Front Row Center

By Michael Warren

After Magritte and The Real Inspector Hound

By Tom Stoppard
Directed by Randy Warren

front row

 

These two one-act plays were created by Tom Stoppard in 1970, and were first performed in the Green Banana Restaurant at the Ambiance Lunch-hour Theatre Club in London. They are an exercise in wordplay and absurdism, and of illusion versus reality, or different versions of perceived reality. Rene Magritte had recently died, and these plays were a sort of tribute to his surrealist paintings. They are also crazily funny in a Monty Python style of humor.

After a short educational video featuring some of Magritte’s work, the curtain rises on a bizarre scene. The furniture is pushed back against the front door, a man is standing on a table trying to fix a lamp which is on a counterbalance with a bowl of fruit, while a woman crawls on the floor and an old woman is lying on an ironing board. And a policeman is outside looking through the window.

All this is explained in the next half-hour, so it’s a visual joke to which the author adds a series of comical misunderstandings. Stan Rawson plays “Harris” the husband with appropriate dismay, while Donna Burroughs is excellent as the strident “Thelma.” The senile mother, who likes to practice on the tuba, is squawked by Beede Satterthwaite. Later the police arrive, in the shape of “Inspector Foot” who has his own theories as to a crime that may have taken place. Brian Fuqua marches around the stage and shouts his lines at breakneck speed. It’s all very confusing, and I confess that I had to consult Google to figure it out.

The Real Inspector Hound is a lot easier to understand and to enjoy. It’s simply a parody of Agatha Christie’s The Mousetrap. An isolated country manor, phone lines cut, someone in the room is a murderer, etc.. Stoppard adds some further ingredients – there’s a body on the floor, completely ignored for most of the play, and there are two pretentious critics “Moon” and “Birdboot” who also become involved in the action. In a way the critics are what the play is about, as they make ridiculous comments on each other as well as on the hackneyed whodunit. The country house includes Mark Donaldson as the sinister stranger “Simon,” Allyson DeJong as flighty “Felicity,” Louise Ritchie as the heiress “Cynthia, Lady Muldoon” and Frank Lynch in a wheelchair (but not really disabled) as distant cousin “Magnus.”

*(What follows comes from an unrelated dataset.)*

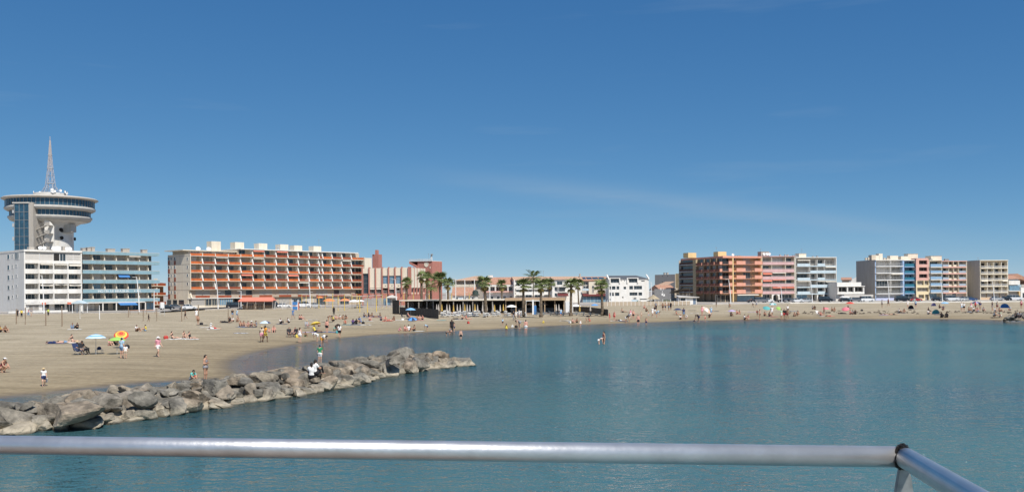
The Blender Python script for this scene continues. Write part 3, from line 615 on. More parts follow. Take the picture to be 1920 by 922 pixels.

Some of the best lines came from Jean Marie Harmon, who played the maid “Drudge” with just the right amount of dark conspiracy. Dave McIntosh played “Inspector Hound” who stumbles on the body and then gets shot for no apparent reason. Brian Fuqua played Moon as a martyr to his unappreciative seniors at the newspaper, while Fred Koesling was Birdboot, who is stuck with a homely wife while lusting after Felicity and then Cynthia on stage. The actors had a lot of fun, and the audience responded.

In the Director’s Notes, Randy Warren advises us to keep our ears attuned. It was certainly difficult to hear some of the lines in After Magritte, which is a pity because the dialogue is the play. I congratulate the director and all the actors for what must have been a challenging experience. Suki O’Brian was Assistant Director, while Jean Marie Harmon was Production Stage Manager, ably assisted by Donna Burroughs and Beede Satterthwaite for the second play.